Cuando Eça de Queiroz publicó en 1870 “El misterio de la
carretera de Sintra” no podría haber escogido un lugar más en consonancia con
sus propósitos. A lo largo del verano de ese año, los lisboetas siguieron, en
forma de folletín, la crónica policiaca del desconocido Doctor X. Hay que
imaginar la sinuosa carretera que, en aquel tiempo, debía unir la capital con
el que era ya retiro predilecto de la nobleza portuguesa, y añadir solo algunos
elementos más para componer el escenario perfecto.
Pero, ¿cómo definir Sintra? Tras recorrer los melancólicos
pasillos y estancias del Palacio da Pena, miramos, sobrecogidos desde las
balaustradas suspendidas casi sobre el cielo, las verdes freguesías tendidas
como un mantel a nuestros pies, en la distancia. Más al oeste parece llegar una
reminiscencia del salitre del Atlántico, olores de maderas de las Azores varados
en el aire que sube envuelto en nubes hasta aquellos riscos.
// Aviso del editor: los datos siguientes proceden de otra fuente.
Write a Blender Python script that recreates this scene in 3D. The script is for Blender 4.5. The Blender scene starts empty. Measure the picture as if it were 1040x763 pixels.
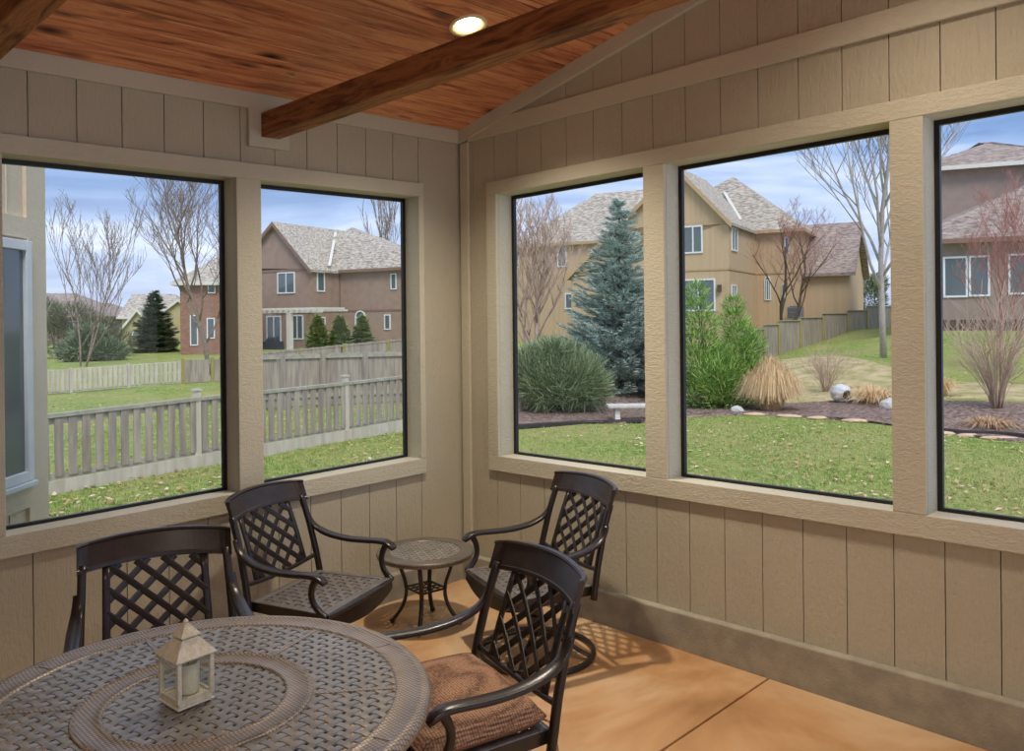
import bpy, bmesh, math, random
from mathutils import Vector, Matrix, noise
PI = math.pi
C = bpy.context.scene.collection
scene = bpy.context.scene
rnd = random.Random(7)

# ------------------------------------------------------------------ camera
CP = Vector((-3.6457, -4.0482, 1.7366)); YAW = .7849; PITCH = -.0018; ROLL = -.0106
FPX = 827.2632; SX = -8.2976; SY = -57.8351; W, H = 1040, 763
fwd = Vector((math.cos(YAW)*math.cos(PITCH), math.sin(YAW)*math.cos(PITCH), math.sin(PITCH)))
r0 = fwd.cross(Vector((0, 0, 1))).normalized(); u0 = r0.cross(fwd)
RT = r0*math.cos(ROLL) + u0*math.sin(ROLL); UP = -r0*math.sin(ROLL) + u0*math.cos(ROLL)
cam = bpy.data.cameras.new('camera'); co = bpy.data.objects.new('camera', cam); C.objects.link(co)
co.matrix_world = Matrix(((RT.x, UP.x, -fwd.x, CP.x), (RT.y, UP.y, -fwd.y, CP.y), (RT.z, UP.z, -fwd.z, CP.z), (0, 0, 0, 1)))
cam.sensor_fit = 'HORIZONTAL'; cam.sensor_width = 36; cam.lens = FPX/W*36
cam.shift_x = -SX/W; cam.shift_y = SY/W
cam.clip_end = 500; cam.clip_start = .05
scene.camera = co

def ray(px, py): return fwd + RT*((px-520-SX)/FPX) - UP*((py-381.5-SY)/FPX)
def at(px, py, D): return CP + ray(px, py)*D
def ss(a, b, t):
    t = max(0, min(1, (t-a)/(b-a))); return t*t*(3-2*t)

# ------------------------------------------------------------------ materials
def lin(c): return tuple(((v/255)/12.92 if v/255 <= .04045 else ((v/255+.055)/1.055)**2.4) for v in c)
class NT:
    def __init__(s, m): s.t = m.node_tree; s.n = s.t.nodes; s.l = s.t.links
    def add(s, k, **kw):
        n = s.n.new(k)
        for a, v in kw.items():
            if a in n.inputs.keys() if not a.startswith('_') else False: n.inputs[a].default_value = v
            else: setattr(n, a.lstrip('_'), v)
        return n
    def link(s, a, b): s.l.new(a, b)
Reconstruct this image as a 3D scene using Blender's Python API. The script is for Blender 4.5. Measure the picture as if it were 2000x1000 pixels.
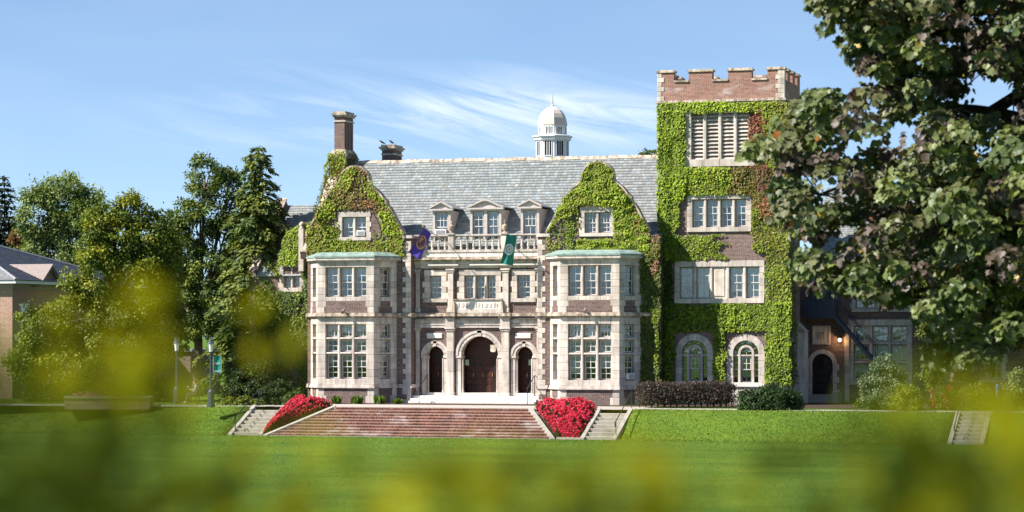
import bpy, math, random
import numpy as np
from mathutils import Vector
from math import sin, cos, pi, radians, sqrt, atan2

for o in list(bpy.data.objects):
    bpy.data.objects.remove(o)
random.seed(7)
RNG = np.random.default_rng(11)
SC = bpy.context.scene
COL = SC.collection

# ------------------------------------------------------------------ camera
# world axes: x runs along the hall's front, y goes back into the hall, z = 0 is the terrace
FPX = 5000.0            # focal length in pixels of the 2000 px wide photograph
TH = radians(17.0)      # the camera stands right of the hall's front normal
DIST = 149.0
EYE = 4.15
HOR = 650.0             # picture row of the horizon
CAM = (DIST * sin(TH), -DIST * cos(TH), EYE)
RX, RY = cos(TH), sin(TH)       # camera right
FX, FY = -sin(TH), cos(TH)      # camera forward
cd = bpy.data.cameras.new('camera')
cam = bpy.data.objects.new('camera', cd)
COL.objects.link(cam)
cam.location = CAM
cam.rotation_euler = (pi / 2, 0, TH)
cd.sensor_width = 36.0
cd.lens = 36.0 * FPX / 2000.0
cd.shift_y = (HOR - 500.0) / 2000.0
cd.clip_start = 0.05
cd.clip_end = 3000.0
cd.dof.use_dof = True
cd.dof.focus_distance = 146.0
cd.dof.aperture_fstop = 5.0
SC.camera = cam

# ------------------------------------------------------------------ sky, sun, exposure
SUN_AZ = radians(57.0)          # left of the front normal
SUN_EL = radians(43.0)
SUNV = (-sin(SUN_AZ) * cos(SUN_EL), -cos(SUN_AZ) * cos(SUN_EL), sin(SUN_EL))
W = bpy.data.worlds.new('World')
SC.world = W
W.use_nodes = True
nt = W.node_tree
nt.nodes.clear()
def wn(t, **k):
    n = nt.nodes.new(t)
    for a, b in k.items():
        setattr(n, a, b)
    return n
wl = nt.links.new
out = wn('ShaderNodeOutputWorld')
bg = wn('ShaderNodeBackground')
bg.inputs['Strength'].default_value = 0.088
sky = wn('ShaderNodeTexSky', sky_type='NISHITA', sun_disc=False)
sky.sun_elevation = SUN_EL
sky.sun_rotation = atan2(SUNV[0], SUNV[1])
sky.altitude = 200.0
sky.air_density = 1.0
sky.dust_density = 0.15
sky.ozone_density = 2.6
tc = wn('ShaderNodeTexCoord')
lift = wn('ShaderNodeMapping')      # the photograph's low sky is a clear blue: look a little higher in the model sky
lift.inputs['Location'].default_value = (0, 0, 0.07)
lift.inputs['Scale'].default_value = (1, 1, 1.5)
wl(tc.outputs['Generated'], lift.inputs['Vector'])
wl(lift.outputs['Vector'], sky.inputs['Vector'])
CLOUD_A, CLOUD_B = 5.5, 15.1
# cirrus: long combed streaks, all round the sky in the same low belt
sep = wn('ShaderNodeSeparateXYZ')
wl(tc.outputs['Generated'], sep.inputs['Vector'])
az = wn('ShaderNodeMath', operation='ARCTAN2')
wl(sep.outputs['X'], az.inputs[0]); wl(sep.outputs['Y'], az.inputs[1])
def wm(op, a, b=None, c=None, clamp=False):
    n = wn('ShaderNodeMath', operation=op)
    n.use_clamp = clamp
    for i, q in enumerate((a, b, c)):
        if q is None:
            continue
        if isinstance(q, (int, float)):
            n.inputs[i].default_value = q
        else:
            wl(q, n.inputs[i])
    return n.outputs[0]
azo, elv = az.outputs[0], sep.outputs['Z']
shear = wm('ADD', elv, wm('MULTIPLY', azo, 0.24))
cv = wn('ShaderNodeCombineXYZ')
wl(wm('MULTIPLY', azo, 11.0), cv.inputs[0]); wl(wm('MULTIPLY', shear, 90.0), cv.inputs[1])
n1 = wn('ShaderNodeTexNoise'); n1.inputs['Scale'].default_value = 1.0; n1.inputs['Detail'].default_value = 7.0
n1.inputs['Roughness'].default_value = 0.62; n1.inputs['Distortion'].default_value = 0.9
cv.inputs[2].default_value = CLOUD_A
wl(cv.outputs[0], n1.inputs['Vector'])
cv2 = wn('ShaderNodeCombineXYZ')
wl(wm('MULTIPLY', azo, 9.0), cv2.inputs[0]); wl(wm('MULTIPLY', elv, 34.0), cv2.inputs[1])
cv2.inputs[2].default_value = CLOUD_B
n2 = wn('ShaderNodeTexNoise'); n2.inputs['Scale'].default_value = 1.0; n2.inputs['Detail'].default_value = 2.0
wl(cv2.outputs[0], n2.inputs['Vector'])
belt = wm('SUBTRACT', 1.0, wm('POWER', wm('ABSOLUTE', wm('DIVIDE', wm('SUBTRACT', elv, 0.087), 0.020)), 2.0), clamp=True)
s1 = wm('MULTIPLY', wm('SUBTRACT', n1.outputs['Fac'], 0.40), 3.6, clamp=True)
s2 = wm('MULTIPLY', wm('SUBTRACT', n2.outputs['Fac'], 0.36), 4.2, clamp=True)
cover = wm('ADD', 0.5, wm('MULTIPLY', wm('COSINE', wm('MULTIPLY', wm('ADD', azo, 0.315), 19.0)), 0.5))    # banks of cirrus with clear sky between, all round
cmask = wm('MULTIPLY', wm('MULTIPLY', wm('MULTIPLY', s1, wm('ADD', 0.35, wm('MULTIPLY', s2, 0.65))), belt), cover)
veil = wm('MULTIPLY', s2, 0.03)
cfac = wm('ADD', wm('MULTIPLY', cmask, 0.68), veil, clamp=True)
mixc = wn('ShaderNodeMix', data_type='RGBA')
wl(cfac, mixc.inputs['Factor'])
wl(sky.outputs['Color'], mixc.inputs['A'])
mixc.inputs['B'].default_value = (7.6, 7.8, 8.2, 1)
wl(mixc.outputs['Result'], bg.inputs['Color'])
wl(bg.outputs['Background'], out.inputs['Surface'])

sl = bpy.data.lights.new('sun', 'SUN')
sl.energy = 5.0
sl.angle = radians(0.53)
sl.color = (1.0, 0.945, 0.86)
sun = bpy.data.objects.new('sun', sl)
COL.objects.link(sun)
sun.location = (-60, -60, 60)
sun.rotation_euler = Vector(SUNV).to_track_quat('Z', 'Y').to_euler()

SC.view_settings.view_transform = 'Standard'
SC.view_settings.look = 'None'
SC.view_settings.exposure = 1.10
SC.view_settings.gamma = 1.0
SC.view_settings.use_curve_mapping = False
SC.render.engine = 'CYCLES'
SC.cycles.use_denoising = True
SC.cycles.use_adaptive_sampling = True
SC.cycles.adaptive_threshold = 0.01
SC.cycles.max_bounces = 8
SC.cycles.diffuse_bounces = 3
SC.cycles.transparent_max_bounces = 8
SC.cycles.sample_clamp_indirect = 6.0
SC.cycles.caustics_reflective = False
SC.cycles.caustics_refractive = False

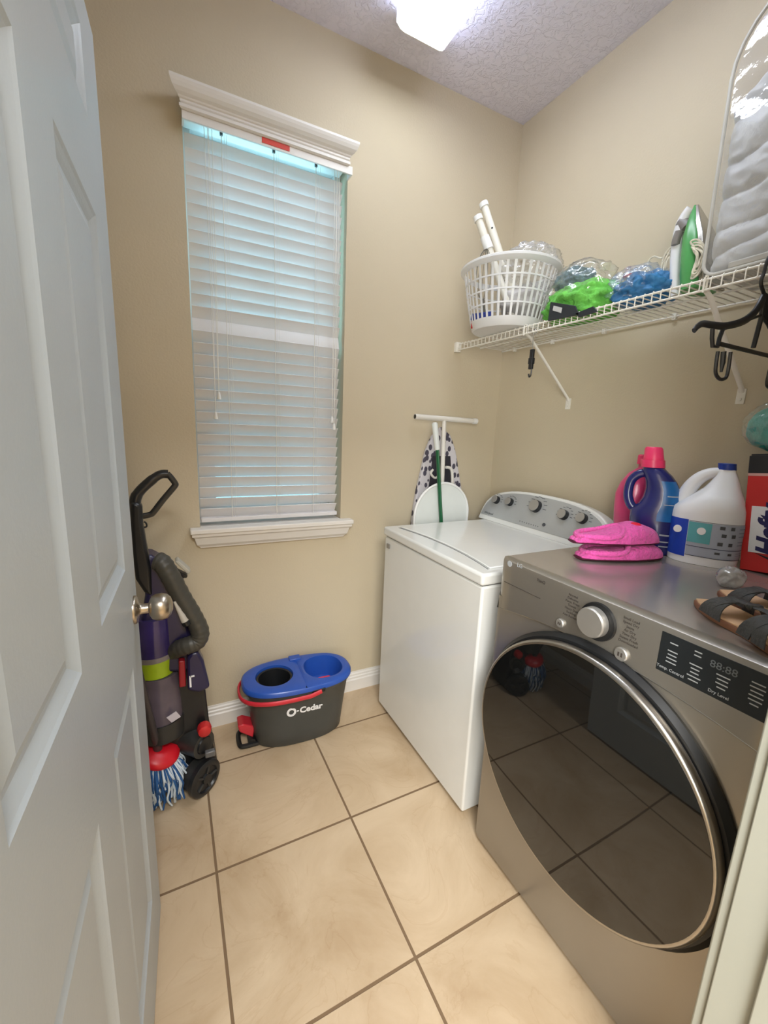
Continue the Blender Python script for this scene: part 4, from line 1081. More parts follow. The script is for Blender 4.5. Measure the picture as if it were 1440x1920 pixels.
obj('label_panel', wrap_label(P0, lv, 2.2, 4.2, -109, -8, 0.0008, **kw), m_lgrey, j, smooth=True)
obj('label_panel', wrap_label(P0, lv, 3.1, 4.15, -109, -84, 0.0014, **kw), m_lteal, j, smooth=True)
for f in (2.15, 2.85, 4.25): obj('label_line', wrap_label(P0, lv, f, f + 0.045, -109, -8, 0.0015, nz=1, **kw), mat('navy_rule', (24, 30, 66), 0.5), j)
for (px, py, s, sz) in ():
    text('lettering', s, sz, plane_M(nl(px, py, P0, 0.0810), uL, Vector((0, 0, 1))), mat('navy_print', (30, 34, 70), 0.5) if 'navy_print' not in MATS else MATS['navy_print'], j)
for f_, a_ in ((3.85, -70), (3.85, -52), (3.5, -66), (3.5, -48), (3.1, -70), (3.1, -52), (2.5, -72), (2.5, -50)):
    obj('label_mark', wrap_label(P0, lv, f_, f_ + 0.16, a_ - 4, a_ + 4, 0.0018, nz=1, na=3, **kw), m_ink, j)
for f_ in (3.9, 3.72, 3.55, 3.3, 3.15, 2.65, 2.5):
    obj('label_print', wrap_label(P0, lv, f_, f_ + 0.04, -36, -12, 0.0018, nz=1, **kw), mat('faint_label_text', (120, 130, 150), 0.6) if 'faint_label_text' not in MATS else MATS['faint_label_text'], j)
for (px, py) in ((1271, 990), (1315, 996)):
    q = nl(px, py, P0, 0.060 if px < 1300 else 0.0805)
    bm = NB(); cyl(bm, q, q - Nv * (0.0012 if px > 1300 else 0.010), 0.011, seg=20); obj('label_mark', bm, m_white, j)

# red trash-bag box
m_bred = mat('red_carton', (205, 44, 42), 0.4, vary=0.06)
m_bblk = mat('black_carton', (34, 34, 38), 0.4, vary=0.2)
m_tan = mat('raw_cardboard', (176, 148, 112), 0.8)
rb = root('carton', 'tall red carton with black top and white lettering panel on the dryer', 'box', (-0.11, -1.41, TZ))
RM = Matrix.Rotation(0.06, 4, 'Z') @ Matrix.Rotation(-0.095, 4, 'X'); 
o0 = Vector((-0.158, -1.300, TZ))
def rbx(a, b_2, m, nm, bev=0.0):
    bm = NB(); box(bm, a, b_2); bm.transform(Matrix.Translation(o0) @ RM); return obj(nm, bm, m, rb, bevel=bev)
rbx((0, -0.235, 0), (0.088, -0.0, 0.285), m_bred, 'carton_body', 0.001)
rbx((-0.0004, -0.2354, 0.285), (0.0884, 0.0004, 0.335), m_bblk, 'black_band', 0.001)
rbx((0.0, -0.232, 0.335), (0.085, -0.004, 0.340), m_bblk, 'top_flap')
rbx((0.010, 0.0003, 0.02), (0.080, 0.0009, 0.32), m_tan, 'side_edge')
rbx((-0.0006, -0.2356, 0.277), (0.0, 0.0, 0.285), mat('pale_pink_line', (220, 170, 165), 0.5), 'band_line')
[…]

Ya a principios del siglo XIX, cuando el rey Fernando II,
gran maestre de los Rosacruces, en compañía de su esposa, se enamoró del sitio,
debía tener ese halo que invita a la permanencia y al regreso. Los bosques que
poblaban la escarpada sierra fueron tomando la brumosa vestimenta de jardín
inglés, para evocar más tarde los paisajes de Turingia de los que provenía el
rey consorte.
Hoy Sintra sigue destilando misterio por todos sus poros. Si
uno decide caminar sin prisa, ascendiendo entre musgosos muros de piedra, se
corre inequívocamente el riesgo de padecer el síndrome de Stendhal, entre el
sugestivo asalto de la belleza de palacetes y quintas, donde la aristocracia
lusa encontró su cercano Shangri-La. Porque Sintra es, más que ninguna otra
cosa, una fantasía romántica. Cautivar es lo que se deseaba en la Quinta de
Monserrate, desde donde parece que nos llega todavía la música de una velada
entre tintineo de copas, o en la de Regaleira, con su pozo iniciático, y su
decadente rumor de agua.
No es difícil imaginarse, en el ecléctico Palacio da Pena, a
la vuelta de cualquier esquina, a su última propietaria, la condesa de Edla,
Elisa Hensler, una inquilina a la altura del lugar, exquisita habitante que, se
dice, conquistó al rey tras la representación de “Un baile de máscaras”, de
Verdi. Su matrimonio morganático fue, en realidad, uno de los episodios finales
de la monarquía. El país respiraba ya otros aires, en los que los lugares
encantados, como este, dejarían de ser patrimonio privativo de unos pocos
privilegiados. Hoy miles y miles de visitantes llegan a Sintra cada día. Al
despedirse de ella, casi todos coinciden en recordarla como una de las más
bellas postales que ofrece este rincón meridional de la vieja Europa.